Firstly, the past several generations _are_ RISC chips, with a wrapper around them that translates x86 instructions. This is why Intel chips have more decode stages in the pipeline than any clean architecture would (and why they were so eager to use a trace cache in the Itanium - among other things, it lets them skip the decode stages for instruction batches the processor has seen recently).
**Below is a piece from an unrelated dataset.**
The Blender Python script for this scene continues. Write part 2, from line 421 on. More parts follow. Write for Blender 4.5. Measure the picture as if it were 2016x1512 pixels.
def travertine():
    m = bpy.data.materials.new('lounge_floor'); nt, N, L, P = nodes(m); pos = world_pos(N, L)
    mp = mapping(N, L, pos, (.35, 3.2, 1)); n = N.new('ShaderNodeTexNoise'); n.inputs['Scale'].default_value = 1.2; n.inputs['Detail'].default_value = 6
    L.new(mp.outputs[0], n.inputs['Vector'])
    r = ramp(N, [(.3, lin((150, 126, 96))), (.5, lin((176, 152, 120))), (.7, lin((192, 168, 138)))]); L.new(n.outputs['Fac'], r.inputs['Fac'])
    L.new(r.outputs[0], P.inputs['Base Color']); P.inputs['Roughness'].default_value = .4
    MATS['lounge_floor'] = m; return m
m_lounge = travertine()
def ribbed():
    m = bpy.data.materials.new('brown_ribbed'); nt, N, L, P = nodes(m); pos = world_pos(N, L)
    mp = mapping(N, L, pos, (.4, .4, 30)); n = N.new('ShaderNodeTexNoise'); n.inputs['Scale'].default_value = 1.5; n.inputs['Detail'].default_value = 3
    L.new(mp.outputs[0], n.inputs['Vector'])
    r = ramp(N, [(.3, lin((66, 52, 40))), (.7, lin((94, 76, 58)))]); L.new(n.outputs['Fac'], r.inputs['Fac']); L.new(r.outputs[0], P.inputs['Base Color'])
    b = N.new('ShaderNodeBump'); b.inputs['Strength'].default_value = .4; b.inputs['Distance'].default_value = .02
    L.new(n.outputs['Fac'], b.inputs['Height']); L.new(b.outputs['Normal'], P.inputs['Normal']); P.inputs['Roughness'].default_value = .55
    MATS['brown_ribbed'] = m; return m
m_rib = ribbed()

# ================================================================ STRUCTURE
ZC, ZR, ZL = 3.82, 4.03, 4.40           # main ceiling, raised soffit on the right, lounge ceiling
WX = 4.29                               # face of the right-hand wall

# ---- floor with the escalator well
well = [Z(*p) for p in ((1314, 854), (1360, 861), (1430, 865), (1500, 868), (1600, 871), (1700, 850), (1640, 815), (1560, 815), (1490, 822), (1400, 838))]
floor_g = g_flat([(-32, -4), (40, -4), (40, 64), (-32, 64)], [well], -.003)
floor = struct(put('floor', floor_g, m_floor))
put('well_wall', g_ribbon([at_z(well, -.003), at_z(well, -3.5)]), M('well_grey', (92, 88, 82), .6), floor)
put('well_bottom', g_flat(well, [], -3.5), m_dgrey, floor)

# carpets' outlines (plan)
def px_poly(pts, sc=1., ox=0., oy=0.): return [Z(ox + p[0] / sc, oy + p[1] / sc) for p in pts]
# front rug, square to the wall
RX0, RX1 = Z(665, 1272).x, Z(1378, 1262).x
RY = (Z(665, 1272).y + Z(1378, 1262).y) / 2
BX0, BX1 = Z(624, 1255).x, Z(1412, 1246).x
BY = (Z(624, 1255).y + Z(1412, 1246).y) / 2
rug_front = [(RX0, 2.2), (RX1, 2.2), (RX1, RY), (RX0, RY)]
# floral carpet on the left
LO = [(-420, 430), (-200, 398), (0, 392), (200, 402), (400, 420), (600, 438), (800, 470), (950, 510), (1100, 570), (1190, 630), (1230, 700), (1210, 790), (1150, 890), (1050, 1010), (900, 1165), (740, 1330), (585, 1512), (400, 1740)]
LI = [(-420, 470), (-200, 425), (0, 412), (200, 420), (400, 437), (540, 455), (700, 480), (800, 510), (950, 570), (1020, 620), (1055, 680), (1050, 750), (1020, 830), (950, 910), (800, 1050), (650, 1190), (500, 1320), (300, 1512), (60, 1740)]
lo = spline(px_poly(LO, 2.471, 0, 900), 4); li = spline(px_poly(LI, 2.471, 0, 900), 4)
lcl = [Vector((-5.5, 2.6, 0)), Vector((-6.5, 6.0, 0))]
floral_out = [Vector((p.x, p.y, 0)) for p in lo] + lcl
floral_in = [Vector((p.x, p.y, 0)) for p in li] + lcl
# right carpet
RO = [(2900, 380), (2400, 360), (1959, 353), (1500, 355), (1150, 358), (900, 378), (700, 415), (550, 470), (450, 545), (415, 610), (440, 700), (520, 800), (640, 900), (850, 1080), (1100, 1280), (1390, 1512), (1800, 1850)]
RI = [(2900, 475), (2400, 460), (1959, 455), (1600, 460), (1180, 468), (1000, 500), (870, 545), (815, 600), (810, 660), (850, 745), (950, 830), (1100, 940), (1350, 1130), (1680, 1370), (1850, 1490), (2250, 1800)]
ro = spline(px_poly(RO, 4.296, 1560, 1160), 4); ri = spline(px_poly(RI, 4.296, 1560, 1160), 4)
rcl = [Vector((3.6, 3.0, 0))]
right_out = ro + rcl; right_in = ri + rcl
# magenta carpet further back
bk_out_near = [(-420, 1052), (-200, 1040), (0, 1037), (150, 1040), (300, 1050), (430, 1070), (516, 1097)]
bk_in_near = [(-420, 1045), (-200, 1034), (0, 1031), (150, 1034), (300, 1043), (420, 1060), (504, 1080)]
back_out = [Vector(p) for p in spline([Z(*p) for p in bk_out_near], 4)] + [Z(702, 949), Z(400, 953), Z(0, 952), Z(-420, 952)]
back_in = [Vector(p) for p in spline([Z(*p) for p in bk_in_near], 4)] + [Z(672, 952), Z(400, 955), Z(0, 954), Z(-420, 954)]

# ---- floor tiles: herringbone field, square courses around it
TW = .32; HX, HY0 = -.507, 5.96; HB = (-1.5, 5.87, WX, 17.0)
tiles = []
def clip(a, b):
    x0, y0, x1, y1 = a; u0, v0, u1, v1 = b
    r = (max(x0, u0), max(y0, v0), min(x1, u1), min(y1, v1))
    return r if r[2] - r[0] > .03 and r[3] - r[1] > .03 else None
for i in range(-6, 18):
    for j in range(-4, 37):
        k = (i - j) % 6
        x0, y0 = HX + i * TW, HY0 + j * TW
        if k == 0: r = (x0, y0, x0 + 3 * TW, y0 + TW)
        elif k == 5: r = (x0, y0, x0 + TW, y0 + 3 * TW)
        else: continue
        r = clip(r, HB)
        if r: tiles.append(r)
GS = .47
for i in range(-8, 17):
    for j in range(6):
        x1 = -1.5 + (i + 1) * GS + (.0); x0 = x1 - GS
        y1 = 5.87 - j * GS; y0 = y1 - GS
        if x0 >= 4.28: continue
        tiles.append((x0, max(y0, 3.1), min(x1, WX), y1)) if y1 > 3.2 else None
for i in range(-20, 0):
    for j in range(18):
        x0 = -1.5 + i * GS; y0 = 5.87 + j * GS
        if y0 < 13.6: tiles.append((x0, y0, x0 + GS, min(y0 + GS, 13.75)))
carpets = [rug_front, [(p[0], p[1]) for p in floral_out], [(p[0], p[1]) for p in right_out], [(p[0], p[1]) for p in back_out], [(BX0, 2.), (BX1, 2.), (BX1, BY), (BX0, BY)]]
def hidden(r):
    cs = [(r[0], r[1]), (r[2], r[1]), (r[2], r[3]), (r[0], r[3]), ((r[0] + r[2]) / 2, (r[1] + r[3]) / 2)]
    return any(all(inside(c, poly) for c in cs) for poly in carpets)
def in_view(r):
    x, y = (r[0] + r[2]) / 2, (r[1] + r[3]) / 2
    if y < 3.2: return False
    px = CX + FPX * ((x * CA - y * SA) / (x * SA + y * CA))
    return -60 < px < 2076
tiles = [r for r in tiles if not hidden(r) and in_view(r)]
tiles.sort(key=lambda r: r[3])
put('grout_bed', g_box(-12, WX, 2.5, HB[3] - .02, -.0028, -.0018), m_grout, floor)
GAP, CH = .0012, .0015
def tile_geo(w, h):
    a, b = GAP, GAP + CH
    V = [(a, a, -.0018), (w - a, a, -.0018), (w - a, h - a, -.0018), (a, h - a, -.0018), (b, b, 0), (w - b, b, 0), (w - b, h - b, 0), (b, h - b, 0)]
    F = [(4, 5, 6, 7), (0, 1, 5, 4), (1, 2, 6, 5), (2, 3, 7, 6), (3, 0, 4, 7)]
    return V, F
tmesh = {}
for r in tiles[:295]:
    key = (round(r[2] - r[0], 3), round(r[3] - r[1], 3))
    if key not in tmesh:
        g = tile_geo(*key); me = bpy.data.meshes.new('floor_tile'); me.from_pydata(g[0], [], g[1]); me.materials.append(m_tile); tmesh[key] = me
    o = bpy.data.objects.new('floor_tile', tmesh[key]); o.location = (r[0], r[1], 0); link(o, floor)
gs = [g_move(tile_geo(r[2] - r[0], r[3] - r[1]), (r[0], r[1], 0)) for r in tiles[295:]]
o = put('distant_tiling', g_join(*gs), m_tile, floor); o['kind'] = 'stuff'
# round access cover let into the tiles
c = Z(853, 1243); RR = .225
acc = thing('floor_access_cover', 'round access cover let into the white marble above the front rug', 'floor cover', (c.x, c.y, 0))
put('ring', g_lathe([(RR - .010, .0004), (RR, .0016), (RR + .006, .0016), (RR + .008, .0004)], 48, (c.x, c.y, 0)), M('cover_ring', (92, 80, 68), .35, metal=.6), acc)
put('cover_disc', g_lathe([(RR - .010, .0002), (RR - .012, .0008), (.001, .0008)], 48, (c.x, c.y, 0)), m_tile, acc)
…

Secondly, there is a *huge* performance difference in practice between RISC and CISC architectures, for the simple reason that you can't pipeline CISC processors. You have instructions that do wildly varying amounts of work, taking wildly varying amounts of time to do it, sometimes without the total execution time being known (like the "loop" and "rep [foo]" instructions). Pipelining requires an instruction set with instructions that take roughly the same amount of time and that share many steps in common between instructions. RISC neatly provides all of this.
You can partially pipeline a CISC machine by only pipelining some types of instruction - heck, even a RISC machine will need to special-case things like divide operations - but pipelining is far, far more effective with a RISC architecture.
This was one more nail in the coffin of CISC cores (there are serious hardware and compiler complexity problems too).